* Work to complete:
In full and without alteration, repeat the material.
## Start Data section
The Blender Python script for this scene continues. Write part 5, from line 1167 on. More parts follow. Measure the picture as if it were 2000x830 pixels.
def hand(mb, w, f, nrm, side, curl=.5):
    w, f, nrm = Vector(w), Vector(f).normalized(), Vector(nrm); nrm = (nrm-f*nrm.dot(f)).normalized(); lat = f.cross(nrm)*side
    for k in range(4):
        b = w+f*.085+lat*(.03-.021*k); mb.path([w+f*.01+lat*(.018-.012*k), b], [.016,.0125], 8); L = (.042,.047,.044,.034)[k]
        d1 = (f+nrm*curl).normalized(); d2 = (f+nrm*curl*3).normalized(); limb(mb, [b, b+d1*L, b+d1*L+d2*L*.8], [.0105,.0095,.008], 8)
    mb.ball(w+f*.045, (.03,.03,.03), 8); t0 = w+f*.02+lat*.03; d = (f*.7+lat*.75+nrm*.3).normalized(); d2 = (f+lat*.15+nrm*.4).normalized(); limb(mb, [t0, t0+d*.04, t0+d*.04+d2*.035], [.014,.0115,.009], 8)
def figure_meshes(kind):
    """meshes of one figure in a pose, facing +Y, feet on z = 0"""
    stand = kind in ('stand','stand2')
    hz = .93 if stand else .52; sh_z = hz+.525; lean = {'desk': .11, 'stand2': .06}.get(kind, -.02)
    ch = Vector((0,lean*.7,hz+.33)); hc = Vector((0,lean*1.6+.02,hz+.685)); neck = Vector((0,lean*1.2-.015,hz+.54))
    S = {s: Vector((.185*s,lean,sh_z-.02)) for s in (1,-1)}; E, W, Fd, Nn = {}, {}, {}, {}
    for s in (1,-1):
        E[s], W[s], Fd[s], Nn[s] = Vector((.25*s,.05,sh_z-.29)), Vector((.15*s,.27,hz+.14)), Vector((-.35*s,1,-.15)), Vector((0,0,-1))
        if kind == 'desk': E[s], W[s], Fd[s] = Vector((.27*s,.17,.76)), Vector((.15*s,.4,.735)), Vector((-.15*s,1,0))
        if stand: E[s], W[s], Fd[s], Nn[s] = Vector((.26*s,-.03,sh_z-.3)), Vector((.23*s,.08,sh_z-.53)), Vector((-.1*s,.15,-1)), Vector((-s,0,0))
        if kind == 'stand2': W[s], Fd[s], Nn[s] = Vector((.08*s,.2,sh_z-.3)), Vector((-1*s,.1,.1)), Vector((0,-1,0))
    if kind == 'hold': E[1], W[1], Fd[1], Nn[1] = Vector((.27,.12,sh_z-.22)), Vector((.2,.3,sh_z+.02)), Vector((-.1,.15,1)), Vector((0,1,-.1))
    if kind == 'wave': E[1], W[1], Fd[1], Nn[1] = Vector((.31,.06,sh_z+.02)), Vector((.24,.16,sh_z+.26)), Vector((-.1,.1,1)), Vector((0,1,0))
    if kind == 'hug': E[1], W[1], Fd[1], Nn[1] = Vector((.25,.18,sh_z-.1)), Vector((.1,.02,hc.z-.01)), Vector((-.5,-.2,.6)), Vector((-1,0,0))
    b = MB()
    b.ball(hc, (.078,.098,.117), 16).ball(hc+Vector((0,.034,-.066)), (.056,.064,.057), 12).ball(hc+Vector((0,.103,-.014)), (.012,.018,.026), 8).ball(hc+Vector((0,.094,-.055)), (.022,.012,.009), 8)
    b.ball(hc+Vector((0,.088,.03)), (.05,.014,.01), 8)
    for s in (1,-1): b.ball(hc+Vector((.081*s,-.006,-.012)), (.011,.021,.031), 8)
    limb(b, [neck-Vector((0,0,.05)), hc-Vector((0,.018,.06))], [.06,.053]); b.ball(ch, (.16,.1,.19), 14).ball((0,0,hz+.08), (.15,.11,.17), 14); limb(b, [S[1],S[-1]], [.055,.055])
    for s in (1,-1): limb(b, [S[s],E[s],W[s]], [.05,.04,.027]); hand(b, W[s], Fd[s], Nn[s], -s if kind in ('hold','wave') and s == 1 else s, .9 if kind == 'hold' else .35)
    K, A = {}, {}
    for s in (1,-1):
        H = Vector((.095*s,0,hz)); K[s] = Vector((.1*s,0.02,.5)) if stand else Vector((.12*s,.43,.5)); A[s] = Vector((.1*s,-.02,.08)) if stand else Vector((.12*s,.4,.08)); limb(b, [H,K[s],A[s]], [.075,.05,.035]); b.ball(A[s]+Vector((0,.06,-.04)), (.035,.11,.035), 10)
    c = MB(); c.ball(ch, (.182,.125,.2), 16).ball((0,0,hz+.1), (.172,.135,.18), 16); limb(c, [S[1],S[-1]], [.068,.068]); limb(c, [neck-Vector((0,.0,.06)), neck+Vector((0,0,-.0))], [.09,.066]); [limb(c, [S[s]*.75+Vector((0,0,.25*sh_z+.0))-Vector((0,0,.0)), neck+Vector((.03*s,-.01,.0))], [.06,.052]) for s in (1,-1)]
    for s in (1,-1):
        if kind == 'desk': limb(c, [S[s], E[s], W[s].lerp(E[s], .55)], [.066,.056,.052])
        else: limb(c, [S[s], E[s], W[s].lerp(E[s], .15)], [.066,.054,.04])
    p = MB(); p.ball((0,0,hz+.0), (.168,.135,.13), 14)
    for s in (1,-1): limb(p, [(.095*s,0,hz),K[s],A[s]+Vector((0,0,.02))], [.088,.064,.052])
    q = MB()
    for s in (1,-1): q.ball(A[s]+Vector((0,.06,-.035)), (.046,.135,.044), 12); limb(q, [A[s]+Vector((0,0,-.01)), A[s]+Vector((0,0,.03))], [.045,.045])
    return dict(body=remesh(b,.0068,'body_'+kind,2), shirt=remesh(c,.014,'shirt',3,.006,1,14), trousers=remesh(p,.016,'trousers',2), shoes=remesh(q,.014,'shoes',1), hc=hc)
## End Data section
* Exercise output:
The Blender Python script for this scene continues. Write part 5, from line 1167 on. More parts follow. Measure the picture as if it were 2000x830 pixels.
def hand(mb, w, f, nrm, side, curl=.5):
    w, f, nrm = Vector(w), Vector(f).normalized(), Vector(nrm); nrm = (nrm-f*nrm.dot(f)).normalized(); lat = f.cross(nrm)*side
    for k in range(4):
        b = w+f*.085+lat*(.03-.021*k); mb.path([w+f*.01+lat*(.018-.012*k), b], [.016,.0125], 8); L = (.042,.047,.044,.034)[k]
        d1 = (f+nrm*curl).normalized(); d2 = (f+nrm*curl*3).normalized(); limb(mb, [b, b+d1*L, b+d1*L+d2*L*.8], [.0105,.0095,.008], 8)
    mb.ball(w+f*.045, (.03,.03,.03), 8); t0 = w+f*.02+lat*.03; d = (f*.7+lat*.75+nrm*.3).normalized(); d2 = (f+lat*.15+nrm*.4).normalized(); limb(mb, [t0, t0+d*.04, t0+d*.04+d2*.035], [.014,.0115,.009], 8)
def figure_meshes(kind):
    """meshes of one figure in a pose, facing +Y, feet on z = 0"""
    stand = kind in ('stand','stand2')
    hz = .93 if stand else .52; sh_z = hz+.525; lean = {'desk': .11, 'stand2': .06}.get(kind, -.02)
    ch = Vector((0,lean*.7,hz+.33)); hc = Vector((0,lean*1.6+.02,hz+.685)); neck = Vector((0,lean*1.2-.015,hz+.54))
    S = {s: Vector((.185*s,lean,sh_z-.02)) for s in (1,-1)}; E, W, Fd, Nn = {}, {}, {}, {}
    for s in (1,-1):
        E[s], W[s], Fd[s], Nn[s] = Vector((.25*s,.05,sh_z-.29)), Vector((.15*s,.27,hz+.14)), Vector((-.35*s,1,-.15)), Vector((0,0,-1))
        if kind == 'desk': E[s], W[s], Fd[s] = Vector((.27*s,.17,.76)), Vector((.15*s,.4,.735)), Vector((-.15*s,1,0))
        if stand: E[s], W[s], Fd[s], Nn[s] = Vector((.26*s,-.03,sh_z-.3)), Vector((.23*s,.08,sh_z-.53)), Vector((-.1*s,.15,-1)), Vector((-s,0,0))
        if kind == 'stand2': W[s], Fd[s], Nn[s] = Vector((.08*s,.2,sh_z-.3)), Vector((-1*s,.1,.1)), Vector((0,-1,0))
    if kind == 'hold': E[1], W[1], Fd[1], Nn[1] = Vector((.27,.12,sh_z-.22)), Vector((.2,.3,sh_z+.02)), Vector((-.1,.15,1)), Vector((0,1,-.1))
    if kind == 'wave': E[1], W[1], Fd[1], Nn[1] = Vector((.31,.06,sh_z+.02)), Vector((.24,.16,sh_z+.26)), Vector((-.1,.1,1)), Vector((0,1,0))
    if kind == 'hug': E[1], W[1], Fd[1], Nn[1] = Vector((.25,.18,sh_z-.1)), Vector((.1,.02,hc.z-.01)), Vector((-.5,-.2,.6)), Vector((-1,0,0))
    b = MB()
    b.ball(hc, (.078,.098,.117), 16).ball(hc+Vector((0,.034,-.066)), (.056,.064,.057), 12).ball(hc+Vector((0,.103,-.014)), (.012,.018,.026), 8).ball(hc+Vector((0,.094,-.055)), (.022,.012,.009), 8)
    b.ball(hc+Vector((0,.088,.03)), (.05,.014,.01), 8)
    for s in (1,-1): b.ball(hc+Vector((.081*s,-.006,-.012)), (.011,.021,.031), 8)
    limb(b, [neck-Vector((0,0,.05)), hc-Vector((0,.018,.06))], [.06,.053]); b.ball(ch, (.16,.1,.19), 14).ball((0,0,hz+.08), (.15,.11,.17), 14); limb(b, [S[1],S[-1]], [.055,.055])
    for s in (1,-1): limb(b, [S[s],E[s],W[s]], [.05,.04,.027]); hand(b, W[s], Fd[s], Nn[s], -s if kind in ('hold','wave') and s == 1 else s, .9 if kind == 'hold' else .35)
    K, A = {}, {}
    for s in (1,-1):
        H = Vector((.095*s,0,hz)); K[s] = Vector((.1*s,0.02,.5)) if stand else Vector((.12*s,.43,.5)); A[s] = Vector((.1*s,-.02,.08)) if stand else Vector((.12*s,.4,.08)); limb(b, [H,K[s],A[s]], [.075,.05,.035]); b.ball(A[s]+Vector((0,.06,-.04)), (.035,.11,.035), 10)
    c = MB(); c.ball(ch, (.182,.125,.2), 16).ball((0,0,hz+.1), (.172,.135,.18), 16); limb(c, [S[1],S[-1]], [.068,.068]); limb(c, [neck-Vector((0,.0,.06)), neck+Vector((0,0,-.0))], [.09,.066]); [limb(c, [S[s]*.75+Vector((0,0,.25*sh_z+.0))-Vector((0,0,.0)), neck+Vector((.03*s,-.01,.0))], [.06,.052]) for s in (1,-1)]
    for s in (1,-1):
        if kind == 'desk': limb(c, [S[s], E[s], W[s].lerp(E[s], .55)], [.066,.056,.052])
        else: limb(c, [S[s], E[s], W[s].lerp(E[s], .15)], [.066,.054,.04])
    p = MB(); p.ball((0,0,hz+.0), (.168,.135,.13), 14)
    for s in (1,-1): limb(p, [(.095*s,0,hz),K[s],A[s]+Vector((0,0,.02))], [.088,.064,.052])
    q = MB()
    for s in (1,-1): q.ball(A[s]+Vector((0,.06,-.035)), (.046,.135,.044), 12); limb(q, [A[s]+Vector((0,0,-.01)), A[s]+Vector((0,0,.03))], [.045,.045])
    return dict(body=remesh(b,.0068,'body_'+kind,2), shirt=remesh(c,.014,'shirt',3,.006,1,14), trousers=remesh(p,.016,'trousers',2), shoes=remesh(q,.014,'shoes',1), hc=hc)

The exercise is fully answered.